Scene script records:

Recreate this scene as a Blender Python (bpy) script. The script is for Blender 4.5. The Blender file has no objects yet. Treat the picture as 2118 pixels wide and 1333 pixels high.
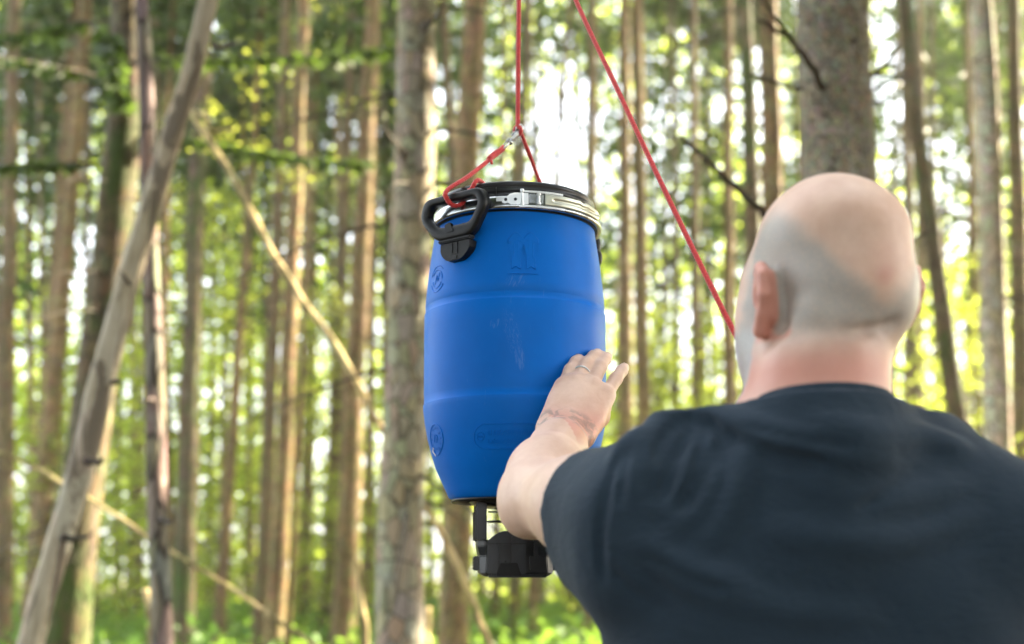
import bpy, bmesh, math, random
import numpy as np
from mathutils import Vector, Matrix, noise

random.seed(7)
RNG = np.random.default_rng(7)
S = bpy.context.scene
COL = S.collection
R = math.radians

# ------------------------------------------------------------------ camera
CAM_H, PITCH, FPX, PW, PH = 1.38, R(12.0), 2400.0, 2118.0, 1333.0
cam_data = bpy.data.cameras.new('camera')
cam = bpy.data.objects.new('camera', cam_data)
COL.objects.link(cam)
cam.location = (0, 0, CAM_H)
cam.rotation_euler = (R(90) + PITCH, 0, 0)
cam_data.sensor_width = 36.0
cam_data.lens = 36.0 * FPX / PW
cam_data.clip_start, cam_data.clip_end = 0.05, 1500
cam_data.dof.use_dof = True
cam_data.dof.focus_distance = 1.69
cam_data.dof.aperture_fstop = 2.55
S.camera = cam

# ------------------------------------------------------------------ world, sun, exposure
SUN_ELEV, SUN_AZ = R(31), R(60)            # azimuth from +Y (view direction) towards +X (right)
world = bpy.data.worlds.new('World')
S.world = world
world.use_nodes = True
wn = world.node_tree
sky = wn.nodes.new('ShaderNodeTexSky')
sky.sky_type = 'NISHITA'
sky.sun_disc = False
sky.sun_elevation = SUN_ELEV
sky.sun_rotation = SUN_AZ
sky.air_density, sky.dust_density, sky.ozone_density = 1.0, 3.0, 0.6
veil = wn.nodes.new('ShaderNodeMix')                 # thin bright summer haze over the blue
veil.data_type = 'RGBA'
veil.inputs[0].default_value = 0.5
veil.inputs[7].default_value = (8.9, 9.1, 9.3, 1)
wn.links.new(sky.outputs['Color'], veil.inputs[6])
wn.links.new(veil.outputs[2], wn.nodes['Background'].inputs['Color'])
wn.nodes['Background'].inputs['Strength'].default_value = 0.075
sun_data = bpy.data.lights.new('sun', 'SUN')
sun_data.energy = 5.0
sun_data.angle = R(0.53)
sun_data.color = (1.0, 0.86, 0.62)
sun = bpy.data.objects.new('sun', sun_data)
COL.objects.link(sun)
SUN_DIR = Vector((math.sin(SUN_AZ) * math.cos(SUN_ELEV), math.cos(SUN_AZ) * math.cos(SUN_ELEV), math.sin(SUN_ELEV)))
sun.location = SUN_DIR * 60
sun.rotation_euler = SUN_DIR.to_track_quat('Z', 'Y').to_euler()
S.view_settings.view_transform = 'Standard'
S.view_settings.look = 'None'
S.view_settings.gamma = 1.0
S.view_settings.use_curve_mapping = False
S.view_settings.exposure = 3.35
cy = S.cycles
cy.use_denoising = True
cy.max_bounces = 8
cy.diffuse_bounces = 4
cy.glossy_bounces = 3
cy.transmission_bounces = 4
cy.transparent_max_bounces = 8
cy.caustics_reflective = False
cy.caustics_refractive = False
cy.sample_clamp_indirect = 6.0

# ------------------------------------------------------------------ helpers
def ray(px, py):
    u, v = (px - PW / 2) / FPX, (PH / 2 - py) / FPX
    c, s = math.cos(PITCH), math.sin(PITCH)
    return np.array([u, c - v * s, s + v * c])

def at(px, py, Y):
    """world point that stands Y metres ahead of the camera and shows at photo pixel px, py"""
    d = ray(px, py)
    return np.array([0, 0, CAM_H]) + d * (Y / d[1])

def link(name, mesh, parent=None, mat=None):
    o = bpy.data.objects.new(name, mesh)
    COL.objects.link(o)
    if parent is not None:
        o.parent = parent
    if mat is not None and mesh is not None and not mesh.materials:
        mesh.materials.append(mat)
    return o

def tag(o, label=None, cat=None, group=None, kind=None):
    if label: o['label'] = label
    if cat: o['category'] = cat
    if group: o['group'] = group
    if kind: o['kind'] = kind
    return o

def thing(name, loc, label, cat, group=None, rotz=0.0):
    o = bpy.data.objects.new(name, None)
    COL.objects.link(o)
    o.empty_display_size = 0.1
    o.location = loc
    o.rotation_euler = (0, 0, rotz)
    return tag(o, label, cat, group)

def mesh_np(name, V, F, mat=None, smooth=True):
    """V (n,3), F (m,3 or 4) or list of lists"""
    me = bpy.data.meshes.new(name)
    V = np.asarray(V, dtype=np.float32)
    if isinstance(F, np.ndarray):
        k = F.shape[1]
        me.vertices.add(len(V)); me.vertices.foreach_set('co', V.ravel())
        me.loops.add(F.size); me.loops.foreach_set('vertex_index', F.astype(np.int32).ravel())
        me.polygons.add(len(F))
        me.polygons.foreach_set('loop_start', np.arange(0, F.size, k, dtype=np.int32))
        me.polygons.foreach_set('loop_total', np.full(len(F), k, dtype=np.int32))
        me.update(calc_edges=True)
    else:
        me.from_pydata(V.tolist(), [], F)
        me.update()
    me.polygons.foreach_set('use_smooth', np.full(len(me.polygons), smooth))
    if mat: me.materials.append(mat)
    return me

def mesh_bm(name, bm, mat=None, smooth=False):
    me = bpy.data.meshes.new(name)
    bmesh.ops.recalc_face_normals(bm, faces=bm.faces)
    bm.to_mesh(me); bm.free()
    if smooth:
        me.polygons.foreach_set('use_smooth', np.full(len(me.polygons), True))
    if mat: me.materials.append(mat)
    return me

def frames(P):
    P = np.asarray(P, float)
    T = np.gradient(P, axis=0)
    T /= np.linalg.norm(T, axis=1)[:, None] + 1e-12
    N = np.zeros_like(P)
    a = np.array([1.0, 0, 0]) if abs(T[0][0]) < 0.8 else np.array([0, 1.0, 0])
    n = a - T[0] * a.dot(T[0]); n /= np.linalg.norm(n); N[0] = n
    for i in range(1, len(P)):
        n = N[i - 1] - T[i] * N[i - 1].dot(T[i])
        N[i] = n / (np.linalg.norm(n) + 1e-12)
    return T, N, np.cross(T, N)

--

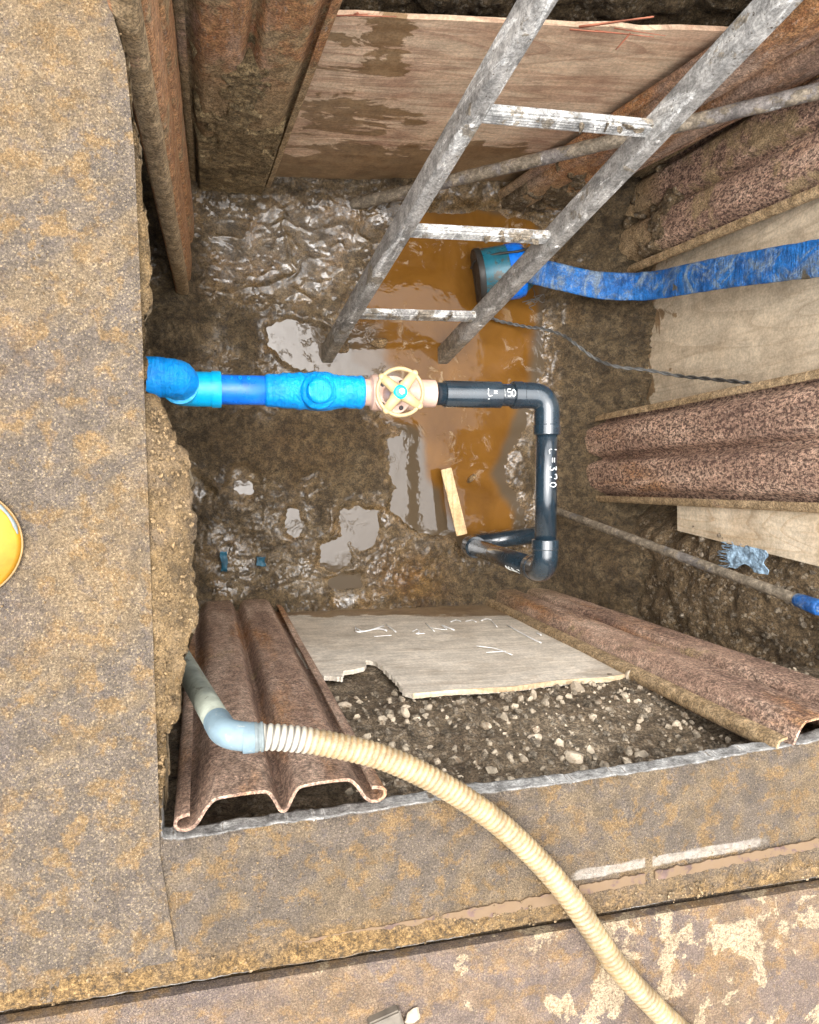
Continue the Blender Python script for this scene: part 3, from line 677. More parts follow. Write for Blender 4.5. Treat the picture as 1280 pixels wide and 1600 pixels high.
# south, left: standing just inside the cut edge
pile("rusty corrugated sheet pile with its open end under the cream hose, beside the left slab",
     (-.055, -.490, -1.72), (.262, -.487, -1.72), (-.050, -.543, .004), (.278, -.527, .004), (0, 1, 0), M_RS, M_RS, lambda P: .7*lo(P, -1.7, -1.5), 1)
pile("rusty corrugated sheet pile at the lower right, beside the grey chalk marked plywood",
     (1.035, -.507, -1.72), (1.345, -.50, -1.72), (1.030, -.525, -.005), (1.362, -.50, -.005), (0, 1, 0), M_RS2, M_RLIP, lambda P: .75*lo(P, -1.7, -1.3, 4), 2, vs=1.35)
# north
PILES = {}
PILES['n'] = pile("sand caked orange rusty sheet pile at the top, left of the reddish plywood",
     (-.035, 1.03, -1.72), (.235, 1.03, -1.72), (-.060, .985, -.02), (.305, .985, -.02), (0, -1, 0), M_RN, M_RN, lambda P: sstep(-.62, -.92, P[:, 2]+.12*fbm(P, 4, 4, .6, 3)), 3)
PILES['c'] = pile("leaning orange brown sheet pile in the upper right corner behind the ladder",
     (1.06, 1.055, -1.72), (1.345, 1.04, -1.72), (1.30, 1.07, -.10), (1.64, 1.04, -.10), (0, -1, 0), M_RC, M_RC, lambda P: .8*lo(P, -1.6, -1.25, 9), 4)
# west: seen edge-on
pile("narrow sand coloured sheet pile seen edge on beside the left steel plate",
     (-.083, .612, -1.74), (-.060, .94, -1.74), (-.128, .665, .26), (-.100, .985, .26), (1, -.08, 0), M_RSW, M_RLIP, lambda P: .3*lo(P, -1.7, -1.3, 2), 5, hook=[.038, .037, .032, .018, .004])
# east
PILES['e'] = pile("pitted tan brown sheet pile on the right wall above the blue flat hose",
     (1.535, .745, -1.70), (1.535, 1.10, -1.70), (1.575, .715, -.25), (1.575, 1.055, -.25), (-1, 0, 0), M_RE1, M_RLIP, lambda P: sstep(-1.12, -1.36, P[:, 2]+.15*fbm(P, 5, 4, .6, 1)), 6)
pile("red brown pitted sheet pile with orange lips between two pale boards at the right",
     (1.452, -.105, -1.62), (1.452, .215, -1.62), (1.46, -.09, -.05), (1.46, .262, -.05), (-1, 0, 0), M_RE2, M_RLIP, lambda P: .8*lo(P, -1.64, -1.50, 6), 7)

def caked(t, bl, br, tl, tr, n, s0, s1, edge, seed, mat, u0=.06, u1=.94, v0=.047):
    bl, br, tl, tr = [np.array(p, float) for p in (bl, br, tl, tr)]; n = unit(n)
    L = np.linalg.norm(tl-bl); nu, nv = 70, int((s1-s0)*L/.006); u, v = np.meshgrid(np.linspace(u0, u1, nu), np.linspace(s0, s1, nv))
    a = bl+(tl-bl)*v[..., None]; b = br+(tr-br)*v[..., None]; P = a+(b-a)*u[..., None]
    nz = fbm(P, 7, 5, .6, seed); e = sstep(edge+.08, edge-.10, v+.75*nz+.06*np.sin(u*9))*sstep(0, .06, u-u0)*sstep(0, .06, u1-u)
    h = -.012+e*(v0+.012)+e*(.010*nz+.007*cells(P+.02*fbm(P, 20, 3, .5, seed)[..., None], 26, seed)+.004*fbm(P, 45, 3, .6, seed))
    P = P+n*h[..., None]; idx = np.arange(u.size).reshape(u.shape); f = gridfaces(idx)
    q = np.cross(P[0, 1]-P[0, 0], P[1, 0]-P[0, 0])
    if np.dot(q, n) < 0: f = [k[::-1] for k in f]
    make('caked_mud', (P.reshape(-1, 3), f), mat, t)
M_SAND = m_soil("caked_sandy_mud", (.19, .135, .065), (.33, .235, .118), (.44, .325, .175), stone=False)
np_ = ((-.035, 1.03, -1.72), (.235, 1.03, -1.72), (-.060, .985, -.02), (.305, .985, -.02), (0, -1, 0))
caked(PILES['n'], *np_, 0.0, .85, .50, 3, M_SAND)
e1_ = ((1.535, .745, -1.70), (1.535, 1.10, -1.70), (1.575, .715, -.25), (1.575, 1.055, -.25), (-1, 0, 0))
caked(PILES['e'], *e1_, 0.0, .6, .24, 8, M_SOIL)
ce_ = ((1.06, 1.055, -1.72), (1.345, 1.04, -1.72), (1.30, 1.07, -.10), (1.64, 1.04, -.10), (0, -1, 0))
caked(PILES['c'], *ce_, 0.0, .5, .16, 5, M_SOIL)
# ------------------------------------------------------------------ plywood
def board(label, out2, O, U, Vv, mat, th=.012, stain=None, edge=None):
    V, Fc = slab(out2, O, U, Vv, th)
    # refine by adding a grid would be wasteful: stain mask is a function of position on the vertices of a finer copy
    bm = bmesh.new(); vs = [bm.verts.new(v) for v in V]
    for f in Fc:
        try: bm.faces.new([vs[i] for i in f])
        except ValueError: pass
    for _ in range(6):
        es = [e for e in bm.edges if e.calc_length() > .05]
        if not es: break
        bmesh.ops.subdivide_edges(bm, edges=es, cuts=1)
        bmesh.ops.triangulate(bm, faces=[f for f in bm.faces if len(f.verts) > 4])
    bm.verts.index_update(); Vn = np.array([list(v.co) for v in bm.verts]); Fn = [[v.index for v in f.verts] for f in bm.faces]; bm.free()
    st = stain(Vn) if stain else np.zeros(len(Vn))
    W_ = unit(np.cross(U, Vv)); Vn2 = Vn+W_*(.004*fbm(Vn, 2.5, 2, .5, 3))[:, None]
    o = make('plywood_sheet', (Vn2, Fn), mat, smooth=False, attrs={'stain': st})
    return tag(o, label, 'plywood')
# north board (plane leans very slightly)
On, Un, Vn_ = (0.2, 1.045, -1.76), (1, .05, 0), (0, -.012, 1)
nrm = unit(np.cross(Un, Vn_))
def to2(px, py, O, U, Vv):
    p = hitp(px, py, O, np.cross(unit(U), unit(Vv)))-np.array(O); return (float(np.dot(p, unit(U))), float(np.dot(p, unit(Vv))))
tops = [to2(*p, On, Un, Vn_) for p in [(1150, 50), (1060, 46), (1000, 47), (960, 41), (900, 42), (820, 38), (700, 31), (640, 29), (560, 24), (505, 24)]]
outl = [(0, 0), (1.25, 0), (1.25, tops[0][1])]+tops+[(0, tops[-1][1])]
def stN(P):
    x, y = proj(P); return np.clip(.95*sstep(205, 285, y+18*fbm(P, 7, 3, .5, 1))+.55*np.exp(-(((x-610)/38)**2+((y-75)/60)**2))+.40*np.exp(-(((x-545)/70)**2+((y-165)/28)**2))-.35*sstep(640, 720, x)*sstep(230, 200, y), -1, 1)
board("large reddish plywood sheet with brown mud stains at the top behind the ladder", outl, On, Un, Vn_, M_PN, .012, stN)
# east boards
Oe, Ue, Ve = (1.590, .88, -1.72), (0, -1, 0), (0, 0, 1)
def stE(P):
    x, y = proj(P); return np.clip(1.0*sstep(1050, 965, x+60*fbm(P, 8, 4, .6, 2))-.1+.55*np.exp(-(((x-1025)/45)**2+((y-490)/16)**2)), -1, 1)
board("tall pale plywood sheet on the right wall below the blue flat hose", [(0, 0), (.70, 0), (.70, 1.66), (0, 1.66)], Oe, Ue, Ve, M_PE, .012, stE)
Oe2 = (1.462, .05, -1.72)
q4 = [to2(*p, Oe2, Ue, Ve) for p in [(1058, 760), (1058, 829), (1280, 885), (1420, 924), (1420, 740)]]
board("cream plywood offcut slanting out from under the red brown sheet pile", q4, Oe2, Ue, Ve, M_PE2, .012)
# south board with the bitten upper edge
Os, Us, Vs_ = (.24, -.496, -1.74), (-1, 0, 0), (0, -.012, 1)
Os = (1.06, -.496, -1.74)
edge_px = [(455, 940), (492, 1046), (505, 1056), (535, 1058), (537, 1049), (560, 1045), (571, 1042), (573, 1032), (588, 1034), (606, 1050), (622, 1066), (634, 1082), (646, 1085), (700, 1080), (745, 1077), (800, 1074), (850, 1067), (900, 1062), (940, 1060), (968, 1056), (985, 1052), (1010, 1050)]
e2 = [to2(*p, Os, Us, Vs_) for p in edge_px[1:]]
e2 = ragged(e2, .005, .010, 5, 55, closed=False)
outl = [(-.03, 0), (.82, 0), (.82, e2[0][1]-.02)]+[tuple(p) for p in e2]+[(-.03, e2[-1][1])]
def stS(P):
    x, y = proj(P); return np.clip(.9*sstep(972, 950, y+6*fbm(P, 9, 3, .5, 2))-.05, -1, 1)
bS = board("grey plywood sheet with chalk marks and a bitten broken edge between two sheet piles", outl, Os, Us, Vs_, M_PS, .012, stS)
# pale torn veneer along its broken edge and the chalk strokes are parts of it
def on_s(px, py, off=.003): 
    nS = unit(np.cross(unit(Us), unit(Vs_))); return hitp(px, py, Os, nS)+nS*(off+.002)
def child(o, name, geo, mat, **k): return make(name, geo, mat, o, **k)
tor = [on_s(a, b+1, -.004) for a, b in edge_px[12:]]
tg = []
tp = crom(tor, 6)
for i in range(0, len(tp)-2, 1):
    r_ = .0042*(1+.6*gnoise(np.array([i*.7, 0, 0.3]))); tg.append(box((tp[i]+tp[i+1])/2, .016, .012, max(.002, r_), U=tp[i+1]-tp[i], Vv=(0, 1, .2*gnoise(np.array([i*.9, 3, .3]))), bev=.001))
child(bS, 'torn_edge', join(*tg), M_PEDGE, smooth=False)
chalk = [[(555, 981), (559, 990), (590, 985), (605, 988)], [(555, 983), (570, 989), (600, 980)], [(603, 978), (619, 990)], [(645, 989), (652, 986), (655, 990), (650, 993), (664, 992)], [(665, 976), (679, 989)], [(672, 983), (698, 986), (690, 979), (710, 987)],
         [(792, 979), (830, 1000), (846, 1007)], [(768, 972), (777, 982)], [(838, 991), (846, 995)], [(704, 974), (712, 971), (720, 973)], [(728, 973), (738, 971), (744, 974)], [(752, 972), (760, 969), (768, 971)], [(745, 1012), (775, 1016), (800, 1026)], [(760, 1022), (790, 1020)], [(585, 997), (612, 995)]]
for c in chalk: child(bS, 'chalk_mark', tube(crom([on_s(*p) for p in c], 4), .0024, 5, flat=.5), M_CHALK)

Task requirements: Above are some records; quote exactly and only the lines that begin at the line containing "Recreate this scene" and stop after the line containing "S.camera = cam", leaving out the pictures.

Answer to the problem:
Recreate this scene as a Blender Python (bpy) script. The script is for Blender 4.5. The Blender file has no objects yet. Treat the picture as 2118 pixels wide and 1333 pixels high.
import bpy, bmesh, math, random
import numpy as np
from mathutils import Vector, Matrix, noise

random.seed(7)
RNG = np.random.default_rng(7)
S = bpy.context.scene
COL = S.collection
R = math.radians

# ------------------------------------------------------------------ camera
CAM_H, PITCH, FPX, PW, PH = 1.38, R(12.0), 2400.0, 2118.0, 1333.0
cam_data = bpy.data.cameras.new('camera')
cam = bpy.data.objects.new('camera', cam_data)
COL.objects.link(cam)
cam.location = (0, 0, CAM_H)
cam.rotation_euler = (R(90) + PITCH, 0, 0)
cam_data.sensor_width = 36.0
cam_data.lens = 36.0 * FPX / PW
cam_data.clip_start, cam_data.clip_end = 0.05, 1500
cam_data.dof.use_dof = True
cam_data.dof.focus_distance = 1.69
cam_data.dof.aperture_fstop = 2.55
S.camera = cam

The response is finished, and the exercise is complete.